Sen. Menendez attends Woodbridge business seminar

U.S. Sen. Robert Menendez speaks at a Woodbridge business seminar Monday. Photo: Jason Towlen
WOODBRIDGE, NJ — U.S. Sen. Robert Menendez, D-NJ, hasn’t given up trying to close tax loopholes used by oil companies to keep more than $20 billion in profits each year.
While the legislation to end the oil-company subsidies failed to pass the Senate by eight votes last month, Menendez and other Democrats continue to push for the reform that some critics have said would do nothing to lower gas prices.
The revenue, however, would be sorely needed in Washington, where annual budget deficits sparked a new debate about whether to raise the nation’s $14.3 trillion debt ceiling by August to avoid a potential default and economic crisis.
Menendez spoke Monday morning at a business development seminar hosted by the township of Woodbridge and attended by business representatives, former Gov. James Florio and elected officials from elsewhere in the state.
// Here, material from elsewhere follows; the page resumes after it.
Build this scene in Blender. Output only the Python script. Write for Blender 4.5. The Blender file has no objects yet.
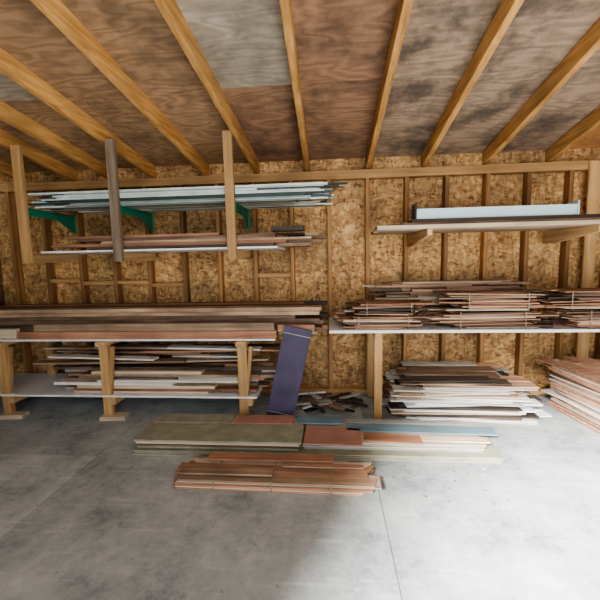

The annual event serves as a pep rally for the township’s development opportunities and comes at a time when the shrinking private sector has pushed the unemployment rate to more than 9 percent last month — among the highest levels in 25 years, according to federal jobs figures.

U.S. Sen. Robert Menendez and Mayor John E. McCormac at a Woodbridge business seminar Monday. Photo: Jason Towlen
“At the end of the day, if we are going to have shared burdens, then shared burdens means everybody,” Menendez said afterward. “If we are going to talk about asking the middle-class families to do more, we should ask ‘Big Oil’ to do more.”
The state’s junior U.S. senator described meeting with Federal Reserve Chairman Ben Bernanke and the then-Treasury Secretary Henry Paulson in 2008, when they briefed key members of Congress about the need to eventually bail out banks.
“He (Bernanke) looked at me and said the most chilling thing I have ever heard in 38 years in public service,” Menendez said. “He said, ‘Senator, with all due respect, if you and your colleagues don’t act in the next two to three weeks, we will have a global financial meltdown.’”
“I tell that story because we talk about coming out of a very deep recession, and, in fact, where the nation was at that time was on the verge of a new depression,” Menendez said.
Menendez praised Democratic Mayor John E. McCormac for overseeing the growth and openings of about 80 businesses in the township in the past four years, and added that he has high hopes for the rest of the country.
“I am convinced that this country that went to war twice to beat fascism and Nazism and succeeded, a country that put a man on the moon and created a technological revolution … is a country that is going to meet this economic challenge and create greater prosperity ahead.”